TASK TO CARRY OUT.
Everything from the opening line of the records below through the line with "center_root(ba, (pel.x, pel.y, 0))" must be duplicated exactly, pictures left out.

DATA FOR THIS TASK.
● ● ● ● ●

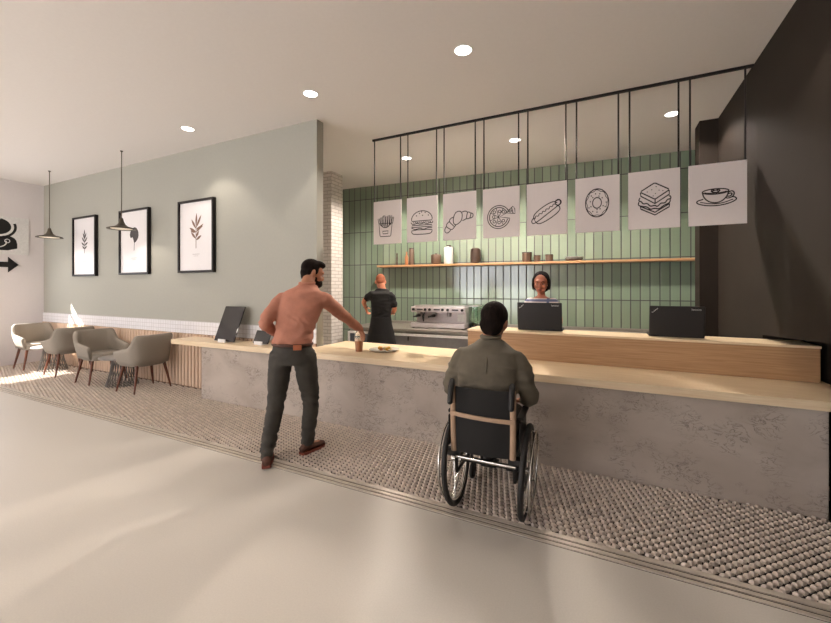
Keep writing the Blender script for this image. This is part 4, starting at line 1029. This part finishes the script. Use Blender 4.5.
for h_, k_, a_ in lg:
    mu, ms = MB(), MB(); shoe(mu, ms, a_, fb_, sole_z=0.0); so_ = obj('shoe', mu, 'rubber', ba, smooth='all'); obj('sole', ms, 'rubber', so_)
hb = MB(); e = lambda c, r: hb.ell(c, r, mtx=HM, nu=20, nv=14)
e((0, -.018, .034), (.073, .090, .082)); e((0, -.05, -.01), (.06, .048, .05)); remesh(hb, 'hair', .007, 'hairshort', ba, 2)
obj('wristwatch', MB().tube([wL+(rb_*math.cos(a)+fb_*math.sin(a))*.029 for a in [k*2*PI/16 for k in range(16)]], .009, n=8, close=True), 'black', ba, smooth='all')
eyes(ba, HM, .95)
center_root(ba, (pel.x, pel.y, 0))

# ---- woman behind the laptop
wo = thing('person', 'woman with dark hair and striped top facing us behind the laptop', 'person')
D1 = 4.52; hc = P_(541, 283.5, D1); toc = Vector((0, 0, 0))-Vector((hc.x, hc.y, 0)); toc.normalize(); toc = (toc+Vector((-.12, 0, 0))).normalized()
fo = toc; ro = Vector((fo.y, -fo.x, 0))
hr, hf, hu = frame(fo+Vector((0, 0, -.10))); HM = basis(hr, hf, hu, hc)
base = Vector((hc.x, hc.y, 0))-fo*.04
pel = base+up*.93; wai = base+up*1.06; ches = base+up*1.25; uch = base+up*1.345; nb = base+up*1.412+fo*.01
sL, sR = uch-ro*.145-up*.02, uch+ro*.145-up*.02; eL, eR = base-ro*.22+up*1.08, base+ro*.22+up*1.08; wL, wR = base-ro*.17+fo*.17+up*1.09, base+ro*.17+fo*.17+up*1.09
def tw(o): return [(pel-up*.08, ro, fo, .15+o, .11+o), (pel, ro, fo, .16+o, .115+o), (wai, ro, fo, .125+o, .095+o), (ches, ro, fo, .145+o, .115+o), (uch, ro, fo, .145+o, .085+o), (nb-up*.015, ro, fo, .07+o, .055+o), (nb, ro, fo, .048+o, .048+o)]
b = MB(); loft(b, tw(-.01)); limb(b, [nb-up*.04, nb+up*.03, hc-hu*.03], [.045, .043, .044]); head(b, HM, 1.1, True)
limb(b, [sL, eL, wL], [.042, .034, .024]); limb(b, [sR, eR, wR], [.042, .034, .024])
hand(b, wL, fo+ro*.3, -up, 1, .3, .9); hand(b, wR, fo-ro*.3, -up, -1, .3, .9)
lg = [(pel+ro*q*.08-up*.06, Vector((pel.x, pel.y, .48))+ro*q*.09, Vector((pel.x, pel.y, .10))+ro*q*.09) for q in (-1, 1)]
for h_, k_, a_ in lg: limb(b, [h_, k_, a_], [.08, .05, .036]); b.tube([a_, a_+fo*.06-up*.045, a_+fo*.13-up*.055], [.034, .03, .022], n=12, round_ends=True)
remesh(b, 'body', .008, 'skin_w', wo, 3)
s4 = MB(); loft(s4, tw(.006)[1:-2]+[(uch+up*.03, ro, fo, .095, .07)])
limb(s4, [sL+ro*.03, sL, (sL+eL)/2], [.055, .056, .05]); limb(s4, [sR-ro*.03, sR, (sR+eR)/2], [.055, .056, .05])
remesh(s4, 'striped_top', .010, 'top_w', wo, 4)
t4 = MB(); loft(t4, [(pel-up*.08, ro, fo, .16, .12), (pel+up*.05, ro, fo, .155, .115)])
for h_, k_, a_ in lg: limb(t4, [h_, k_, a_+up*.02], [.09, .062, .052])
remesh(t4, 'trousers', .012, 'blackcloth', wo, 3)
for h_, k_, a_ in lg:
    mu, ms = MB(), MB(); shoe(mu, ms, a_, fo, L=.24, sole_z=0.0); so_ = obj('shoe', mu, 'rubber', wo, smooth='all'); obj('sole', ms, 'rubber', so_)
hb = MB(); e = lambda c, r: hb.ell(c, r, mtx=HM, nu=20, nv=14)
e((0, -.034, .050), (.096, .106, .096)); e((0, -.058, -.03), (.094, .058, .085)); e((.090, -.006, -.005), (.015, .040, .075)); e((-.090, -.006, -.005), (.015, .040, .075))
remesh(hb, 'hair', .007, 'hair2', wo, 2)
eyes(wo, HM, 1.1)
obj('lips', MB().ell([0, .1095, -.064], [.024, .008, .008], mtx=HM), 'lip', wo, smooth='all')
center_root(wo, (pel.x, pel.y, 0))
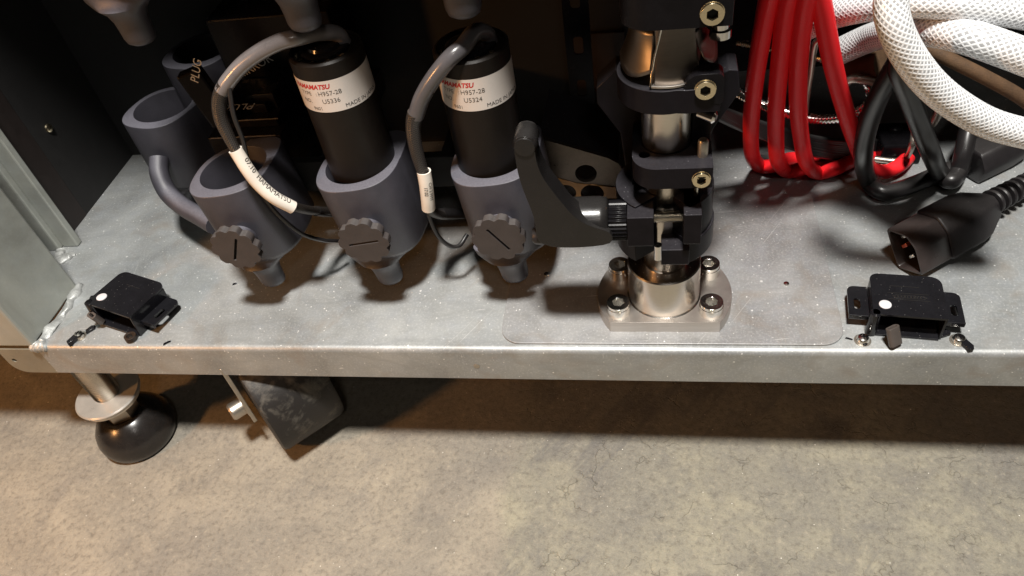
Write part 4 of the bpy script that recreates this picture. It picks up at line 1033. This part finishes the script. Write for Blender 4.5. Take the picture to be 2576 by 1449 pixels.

● ● ● ● ●

RESULT BELOW.
Keep writing the Blender script for this image. This is part 4, starting at line 1029. This part finishes the script. Use Blender 4.5.
for h_, k_, a_ in lg:
    mu, ms = MB(), MB(); shoe(mu, ms, a_, fb_, sole_z=0.0); so_ = obj('shoe', mu, 'rubber', ba, smooth='all'); obj('sole', ms, 'rubber', so_)
hb = MB(); e = lambda c, r: hb.ell(c, r, mtx=HM, nu=20, nv=14)
e((0, -.018, .034), (.073, .090, .082)); e((0, -.05, -.01), (.06, .048, .05)); remesh(hb, 'hair', .007, 'hairshort', ba, 2)
obj('wristwatch', MB().tube([wL+(rb_*math.cos(a)+fb_*math.sin(a))*.029 for a in [k*2*PI/16 for k in range(16)]], .009, n=8, close=True), 'black', ba, smooth='all')
eyes(ba, HM, .95)
center_root(ba, (pel.x, pel.y, 0))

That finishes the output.